Ausmerzen – Vite indegne di essere vissute 2012
«Questa non è la storia di Aktion T4, ma è come un narratore ha scelto di raccontarla».
Fin dalla nota dell’autore, Paolini stabilisce i termini del patto che stipula con il lettore. Si è imbattuto in una storia e ha deciso di raccontarla, documentandosi puntigliosamente, ma lasciandosi guidare dalle ragioni della narrazione. Man mano che il racconto procede, allineando fatti e stabilendo connessioni, la forza della parola scritta – non meno efficace della parola detta che ci ha accompagnato in tante altre storie – costruisce uno sguardo che assume man mano una dimensione etica, introducendoci nel cuore della tragedia che ha distrutto l’idea stessa di civiltà in Europa. Incontriamo l’arroganza smisurata di chi si ritiene in diritto di stabilire chi sia degno di vivere e chi no, il disprezzo assoluto per ogni idea di limite, l’incapacità di fare i conti con la complessità infinita della realtà umana.
Cominciamo, così, quasi inavvertitamente a interrogarci sul fondamento delle nostre convinzioni, sulla nostra capacità di stabilire dei punti fermi da opporre all’orrore, sulla linea sottile che ci separa dalle aberrazioni. Dove comincia il punto di non ritorno? Come facciamo a invertire certi piani inclinati che ciclicamente sembrano imporsi all’ordinato svolgimento delle faccende umane?

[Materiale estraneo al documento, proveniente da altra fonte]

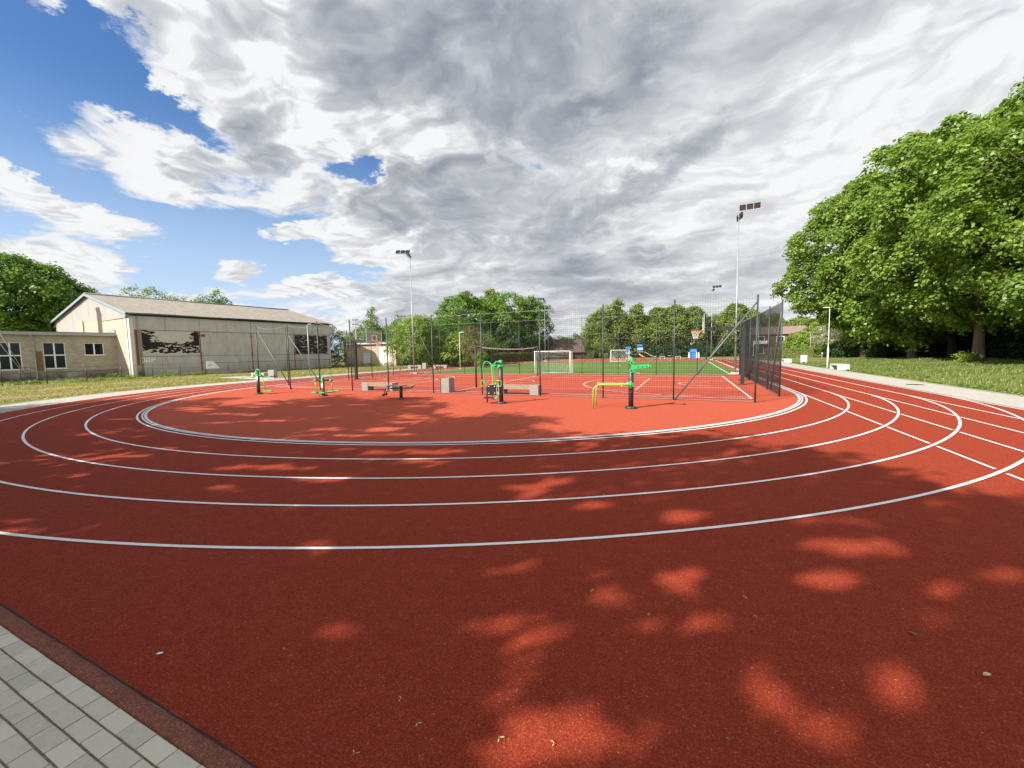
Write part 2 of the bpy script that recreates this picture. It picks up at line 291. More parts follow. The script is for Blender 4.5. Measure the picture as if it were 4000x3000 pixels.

Questioni che sembrano sopraffarci, ma capiamo presto che non possiamo tirarci indietro, perché nessuno può fare il lavoro al nostro posto. Ce lo chiede lo sguardo di Hurbinek, che continua a interpellarci attraverso le parole esatte di Primo Levi. E capiamo, grazie al lavoro esatto di Marco Paolini, che il vero punto fermo è l’assoluta necessità di non lasciare indietro nessuno, come si è imposto di fare il sergente Mario Rigoni Stern.
Arrivare dopo, ma arrivare tutti. Insieme.